:: What the exercise asks ::
Repeat the listing below in full, exactly as it stands.

:: Raw data ::
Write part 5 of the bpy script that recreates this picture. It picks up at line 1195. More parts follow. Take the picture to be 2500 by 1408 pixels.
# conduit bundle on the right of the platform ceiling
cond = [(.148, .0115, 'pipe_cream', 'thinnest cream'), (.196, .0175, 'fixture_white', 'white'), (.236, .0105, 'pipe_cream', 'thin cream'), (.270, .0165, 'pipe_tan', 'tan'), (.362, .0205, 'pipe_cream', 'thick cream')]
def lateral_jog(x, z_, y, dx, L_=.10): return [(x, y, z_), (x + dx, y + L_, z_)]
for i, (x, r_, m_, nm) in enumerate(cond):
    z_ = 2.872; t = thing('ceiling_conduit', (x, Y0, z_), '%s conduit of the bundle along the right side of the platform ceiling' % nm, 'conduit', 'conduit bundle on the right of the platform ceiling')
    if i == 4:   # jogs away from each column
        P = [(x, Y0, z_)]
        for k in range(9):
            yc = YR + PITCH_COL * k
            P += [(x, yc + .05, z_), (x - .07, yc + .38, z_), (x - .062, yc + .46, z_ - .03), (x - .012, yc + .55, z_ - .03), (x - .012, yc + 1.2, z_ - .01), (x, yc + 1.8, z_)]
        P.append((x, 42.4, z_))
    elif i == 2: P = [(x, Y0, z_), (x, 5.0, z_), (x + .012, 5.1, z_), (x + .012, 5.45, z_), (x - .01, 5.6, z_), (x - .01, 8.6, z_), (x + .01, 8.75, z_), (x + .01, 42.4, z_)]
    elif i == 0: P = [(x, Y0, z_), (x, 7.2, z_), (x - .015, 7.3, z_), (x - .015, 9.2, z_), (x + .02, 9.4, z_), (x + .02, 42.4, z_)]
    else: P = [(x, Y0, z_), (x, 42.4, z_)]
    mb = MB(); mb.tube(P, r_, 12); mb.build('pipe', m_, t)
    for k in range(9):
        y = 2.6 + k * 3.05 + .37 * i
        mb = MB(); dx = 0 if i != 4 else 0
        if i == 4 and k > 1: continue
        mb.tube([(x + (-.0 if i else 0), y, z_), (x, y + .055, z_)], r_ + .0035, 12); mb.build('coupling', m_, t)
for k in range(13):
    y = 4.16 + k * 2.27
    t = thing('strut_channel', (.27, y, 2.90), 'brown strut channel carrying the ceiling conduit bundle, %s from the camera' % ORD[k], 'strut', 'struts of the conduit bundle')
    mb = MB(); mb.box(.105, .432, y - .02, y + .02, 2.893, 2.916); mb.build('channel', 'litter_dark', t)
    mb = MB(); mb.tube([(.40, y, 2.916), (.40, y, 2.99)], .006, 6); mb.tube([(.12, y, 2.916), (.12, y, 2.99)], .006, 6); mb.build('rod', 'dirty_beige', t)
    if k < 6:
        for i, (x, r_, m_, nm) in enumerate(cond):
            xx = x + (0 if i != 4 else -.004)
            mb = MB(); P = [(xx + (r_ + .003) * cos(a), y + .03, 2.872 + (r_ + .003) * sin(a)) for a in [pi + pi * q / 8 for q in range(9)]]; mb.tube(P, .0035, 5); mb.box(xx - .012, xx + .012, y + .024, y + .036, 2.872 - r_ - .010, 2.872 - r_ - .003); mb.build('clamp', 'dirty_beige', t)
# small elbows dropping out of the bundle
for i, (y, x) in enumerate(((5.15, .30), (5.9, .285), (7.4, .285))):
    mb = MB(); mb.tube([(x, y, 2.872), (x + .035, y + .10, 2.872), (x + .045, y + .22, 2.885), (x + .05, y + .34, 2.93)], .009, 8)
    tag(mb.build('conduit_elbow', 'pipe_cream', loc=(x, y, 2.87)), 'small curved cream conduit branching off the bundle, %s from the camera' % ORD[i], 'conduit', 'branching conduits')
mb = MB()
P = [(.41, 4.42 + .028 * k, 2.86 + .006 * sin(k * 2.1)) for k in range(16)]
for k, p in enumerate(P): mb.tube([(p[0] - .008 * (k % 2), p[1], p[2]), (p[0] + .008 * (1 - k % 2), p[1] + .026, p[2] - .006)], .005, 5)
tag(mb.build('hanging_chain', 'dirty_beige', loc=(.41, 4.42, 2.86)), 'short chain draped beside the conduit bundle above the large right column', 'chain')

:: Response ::
Write part 5 of the bpy script that recreates this picture. It picks up at line 1195. More parts follow. Take the picture to be 2500 by 1408 pixels.
# conduit bundle on the right of the platform ceiling
cond = [(.148, .0115, 'pipe_cream', 'thinnest cream'), (.196, .0175, 'fixture_white', 'white'), (.236, .0105, 'pipe_cream', 'thin cream'), (.270, .0165, 'pipe_tan', 'tan'), (.362, .0205, 'pipe_cream', 'thick cream')]
def lateral_jog(x, z_, y, dx, L_=.10): return [(x, y, z_), (x + dx, y + L_, z_)]
for i, (x, r_, m_, nm) in enumerate(cond):
    z_ = 2.872; t = thing('ceiling_conduit', (x, Y0, z_), '%s conduit of the bundle along the right side of the platform ceiling' % nm, 'conduit', 'conduit bundle on the right of the platform ceiling')
    if i == 4:   # jogs away from each column
        P = [(x, Y0, z_)]
        for k in range(9):
            yc = YR + PITCH_COL * k
            P += [(x, yc + .05, z_), (x - .07, yc + .38, z_), (x - .062, yc + .46, z_ - .03), (x - .012, yc + .55, z_ - .03), (x - .012, yc + 1.2, z_ - .01), (x, yc + 1.8, z_)]
        P.append((x, 42.4, z_))
    elif i == 2: P = [(x, Y0, z_), (x, 5.0, z_), (x + .012, 5.1, z_), (x + .012, 5.45, z_), (x - .01, 5.6, z_), (x - .01, 8.6, z_), (x + .01, 8.75, z_), (x + .01, 42.4, z_)]
    elif i == 0: P = [(x, Y0, z_), (x, 7.2, z_), (x - .015, 7.3, z_), (x - .015, 9.2, z_), (x + .02, 9.4, z_), (x + .02, 42.4, z_)]
    else: P = [(x, Y0, z_), (x, 42.4, z_)]
    mb = MB(); mb.tube(P, r_, 12); mb.build('pipe', m_, t)
    for k in range(9):
        y = 2.6 + k * 3.05 + .37 * i
        mb = MB(); dx = 0 if i != 4 else 0
        if i == 4 and k > 1: continue
        mb.tube([(x + (-.0 if i else 0), y, z_), (x, y + .055, z_)], r_ + .0035, 12); mb.build('coupling', m_, t)
for k in range(13):
    y = 4.16 + k * 2.27
    t = thing('strut_channel', (.27, y, 2.90), 'brown strut channel carrying the ceiling conduit bundle, %s from the camera' % ORD[k], 'strut', 'struts of the conduit bundle')
    mb = MB(); mb.box(.105, .432, y - .02, y + .02, 2.893, 2.916); mb.build('channel', 'litter_dark', t)
    mb = MB(); mb.tube([(.40, y, 2.916), (.40, y, 2.99)], .006, 6); mb.tube([(.12, y, 2.916), (.12, y, 2.99)], .006, 6); mb.build('rod', 'dirty_beige', t)
    if k < 6:
        for i, (x, r_, m_, nm) in enumerate(cond):
            xx = x + (0 if i != 4 else -.004)
            mb = MB(); P = [(xx + (r_ + .003) * cos(a), y + .03, 2.872 + (r_ + .003) * sin(a)) for a in [pi + pi * q / 8 for q in range(9)]]; mb.tube(P, .0035, 5); mb.box(xx - .012, xx + .012, y + .024, y + .036, 2.872 - r_ - .010, 2.872 - r_ - .003); mb.build('clamp', 'dirty_beige', t)
# small elbows dropping out of the bundle
for i, (y, x) in enumerate(((5.15, .30), (5.9, .285), (7.4, .285))):
    mb = MB(); mb.tube([(x, y, 2.872), (x + .035, y + .10, 2.872), (x + .045, y + .22, 2.885), (x + .05, y + .34, 2.93)], .009, 8)
    tag(mb.build('conduit_elbow', 'pipe_cream', loc=(x, y, 2.87)), 'small curved cream conduit branching off the bundle, %s from the camera' % ORD[i], 'conduit', 'branching conduits')
mb = MB()
P = [(.41, 4.42 + .028 * k, 2.86 + .006 * sin(k * 2.1)) for k in range(16)]
for k, p in enumerate(P): mb.tube([(p[0] - .008 * (k % 2), p[1], p[2]), (p[0] + .008 * (1 - k % 2), p[1] + .026, p[2] - .006)], .005, 5)
tag(mb.build('hanging_chain', 'dirty_beige', loc=(.41, 4.42, 2.86)), 'short chain draped beside the conduit bundle above the large right column', 'chain')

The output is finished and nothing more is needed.